Chacun des numéros (sauf le premier et celui sur l’Ukraine) comprend deux parties distinctes. La première, Passerelles, donne l’occasion à des poétesses (et poètes) de parler des autrices avec lesquelles elles entretiennent des affinités littéraires. Au fil du temps, des jumelages se sont déroulés entre le Québec, la France, le Canada anglais, l’Ontario français, l’Alberta, les Territoires du Nord-Ouest. Bilingue (français-occitan), le plus récent numéro s’intéresse aux artistes de l’Occitanie, région du sud-ouest de l’Europe qui se bat pour préserver sa langue et sa culture. « Quatre autrices québécoises ont séjourné là-bas.et deux artistes occitans (une femme et un homme) nous ont visités. »

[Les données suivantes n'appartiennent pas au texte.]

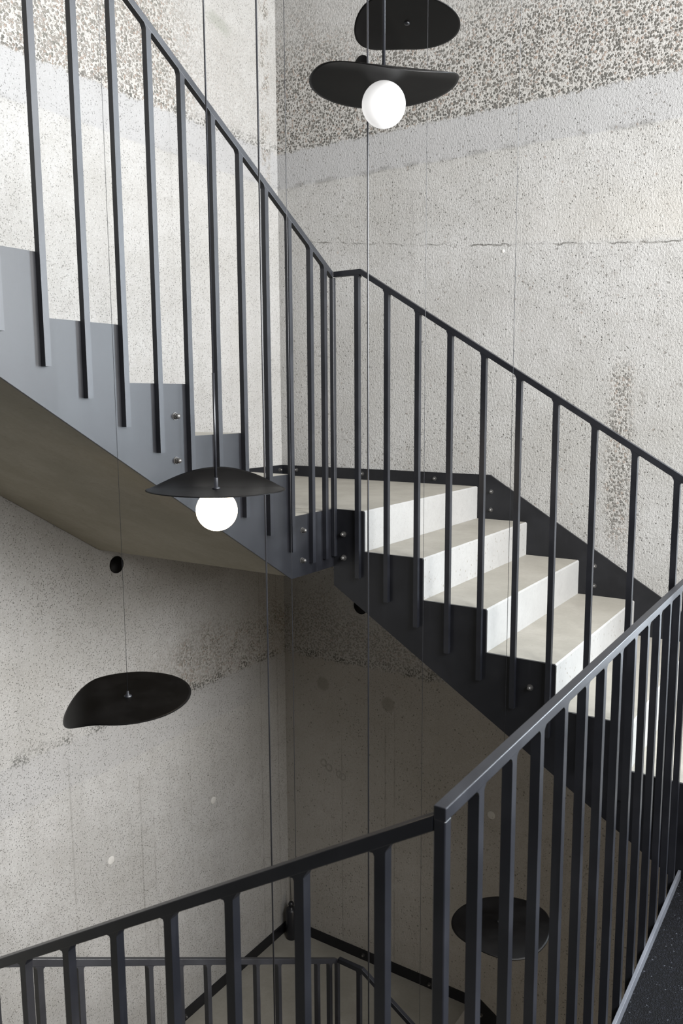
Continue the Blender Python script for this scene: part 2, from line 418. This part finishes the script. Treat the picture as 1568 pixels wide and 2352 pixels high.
# ------------------------------------------------------------------ stair builders
def step_mesh(k, x_a, x_b, z_top, z_in, fn):
    """one cast step: profile along the run, fn(run, z, side) -> world"""
def top_mats(bm):
    bmesh.ops.recalc_face_normals(bm, faces=bm.faces)
    for f in bm.faces:
        if f.normal.z > .9: f.material_index = 1
        elif f.normal.z < -.5: f.material_index = 2

DV = .435                                # depth of the plates, measured vertically from the nosing line
def flight_right(label, cut=None):
    base = (X0, -W, -r)
    o = thing('stair_flight', base, label, 'stairs')
    n = 6
    # well side plate, notched to the steps
    top = [(W, 0), (X0, 0)]
    for k in range(1, n+1): top += [(X0+(k-1)*g, -k*r), (X0+k*g, -k*r)]
    top += [(X0+n*g, -(n+1)*r)]
    xe = X0+n*g
    bot = [(xe, -(n+1)*r-.24), (xe-.02, -(n+1)*r-.24)]
    xb = X0+( (n+1)*r+.24-DV)/sl
    bot = [(xe, -(n+1)*r-.24), (xb, -(n+1)*r-.24), (W, -DV-(W-X0)*sl)]
    outer = [1]+[2*k+1 for k in range(1, n+1)]
    poly = rounded(top+bot, set(outer), .010)
    bm = bmesh.new(); prism(bm, poly, lambda a, b: (a, -W, b), lambda a, b: (a, -W+T, b))
    st = link('stringer', off(bm, base), M_PLATE, o)
    # wall side plate
    zt = lambda x: .0648-(x-1.4155)*sl
    poly = [(X0+.002, .0648), (1.4155, .0648), (3.11, zt(3.11)), (3.11, ZF+.002), (X0+(7*r-DV)/sl, ZF+.002), (X0+.002, -DV)]
    bm = bmesh.new(); prism(bm, poly, lambda a, b: (a, -.0005, b), lambda a, b: (a, -E, b))
    ws = link('wall_stringer', off(bm, base), M_PLATE, o)
    for k in range(1, n+1):
        a, b = X0+(k-1)*g, X0+k*g
        zs = lambda x: -DV+.012-(x-X0)*sl
        c = .006
        poly = [(a, -k*r), (b-c, -k*r), (b, -k*r-c), (b, zs(b)), (a, zs(a))]
        bm = bmesh.new(); prism(bm, poly, lambda u, v: (u, -W+T+.0005, v), lambda u, v: (u, -E-.0005, v))
        top_mats(bm); link('step', off(bm, base), [M_RISER, M_TREAD, M_SOFFIT], o)
    bolts(st, base, [(789, 1227), (790, 1281), (1217, 1579)], 1, -W, (0, -1, 0), 1.1)
    bolts(ws, base, [(1128, 1129), (1127, 1171), (1365, 1300), (1364, 1345)], 1, -E, (0, -1, 0), 1.)
    return o
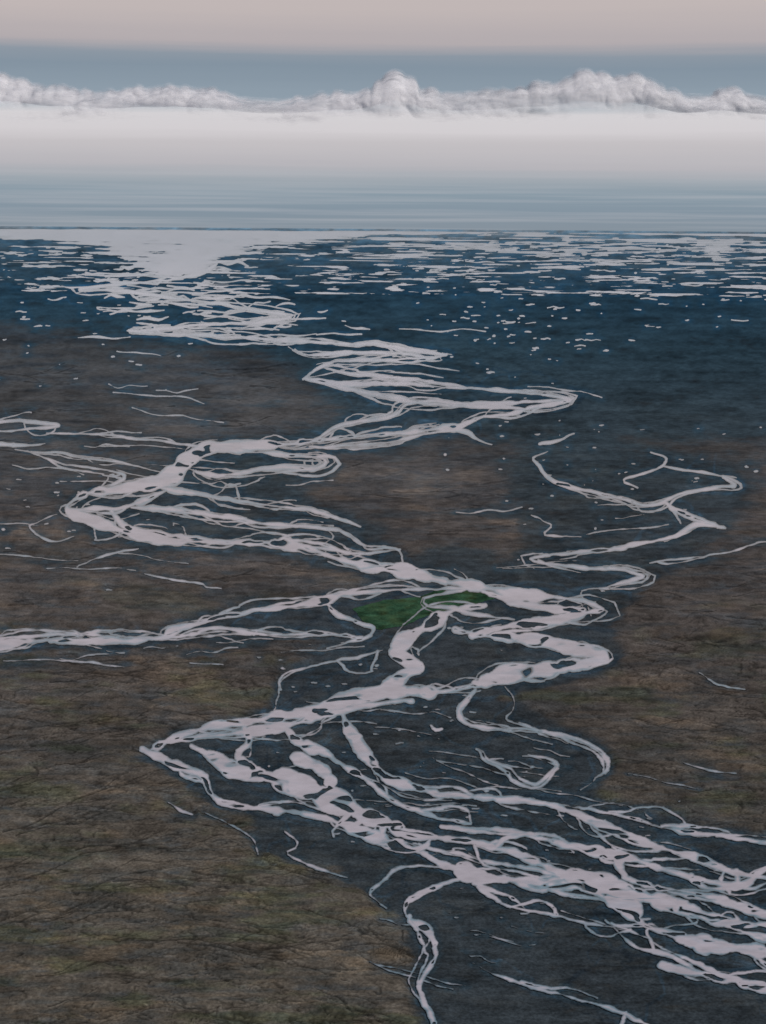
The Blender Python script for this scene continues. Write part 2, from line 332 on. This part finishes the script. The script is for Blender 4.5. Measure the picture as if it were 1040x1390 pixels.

La seconde, Échos et résonnances, regroupe des textes pour souligner la mémoire d’autrices décédées. Le premier numéro nous rappelait « l’immense Louky Bersianik, pionnière de la littérature féministe québécoise », le deuxième abordait Anne Hébert, et par la suite Anne-Marie Alonzo et Hélène Monette      (« l’influence majeure de son Montréal brûle-t-elle ? »). Pour la plus récente édition, nous retrouvons trois disparues en 2021 : Marie-Claire Blais (« une poésie qui apporte des espaces lumineux à ce monde de dévastation »), Michèle Lalonde (« toute l’œuvre est polyphonique » dont le livre « initiateur » Songe de la fiancée détruite) et Mona Latif-Ghattas. L’une des collaboratrices et membre du comité de rédaction de Femmes de parole, Annie Molin Vasseur, signe un texte éclairant sur ces « trois humanistes du 20e siècle ».           

Pour le recueil La Scène québécoise au féminin (Pleine Lune, 2018), Denise Boucher m’a confié la difficulté pour une écrivaine d’être reconnue pour l’ensemble de son œuvre. « Des gens sont amoureux fous de poèmes de Gaston Miron, d’autres, nombreux, connaissent par cœur certains d’Émile Nelligan. Par contre, Michèle Lalonde n’est connue que pour Speak White (qui a marqué l’imaginaire collectif lors de la Nuit de la poésie de 1970), alors qu’elle est l’une des artistes modernes de la poésie québécoise. J’ai vu dans les années 1950 sa première pièce de théâtre (Ankrania ou Celui qui crie). C’était une merveille! » Pour commémorer sa mémoire, la directrice de Femmes de parole ne voulait recevoir « aucun pastiche du célèbre poème. Michèle Lalonde en a souffert de voir son texte pasticher ou repris à toutes les sauces. » Collaboratrice aux revues Liberté et Maintenant, elle a également signé une seconde pièce de théâtre, Dernier recours de Baptiste à Catherine (Leméac 1977). Lors de l’événement Nous?, qui s’est déroulé en 2012, il faut entendre sa lecture de Métaphore pour un Nouveau Monde1. Dans la section qui lui est consacrée, se trouve entre autres la contribution de Louis Royer pour qui Michèle Lalonde fut «un phare incontournable dans mon apprentissage de l’écriture révoltée et du poème conscientisant».     

Née en 1946 au Caire, Mona Latif-Ghattas quitte l’Égypte en 1966 pour Montréal. Elle a touché à la mise en scène au Théâtre expérimental des femmes (Veille, d’Anne-Marie Alonzo en 1981) et au Carrousel (trois pièces de Suzanne Lebeau dont Petite ville deviendra grande). « Pour Mona Latif-Ghattas, tout se joue différemment dans une volonté d’équilibre entre fidélité aux origines et positionnement face aux bouleversements des lieux et temps traversés », résume Annie Molin sur l’autrice de recueils (Nicolas, le fils du Nil) et romans (Les Filles de Sophie Barat).

En plus du contenu de grande qualité, la revue Femmes de parole se distingue par ses magnifiques pages couvertures « éthérées » conçues par Julie Le Roy, des montages réalisés avec les œuvres d’artistes à l’intérieur des pages (dont trois impressions numériques d’Ève K. Tremblay pour le plus récent numéro) et le logo dessiné par Nancy R. Lange (les lettres f et q collées l’une sur l’autre). «Cela symbolise la recherche d’harmonie et d’égalité entre femmes et hommes. Il m’importait de représenter des femmes qui parlent positivement des autres femmes.»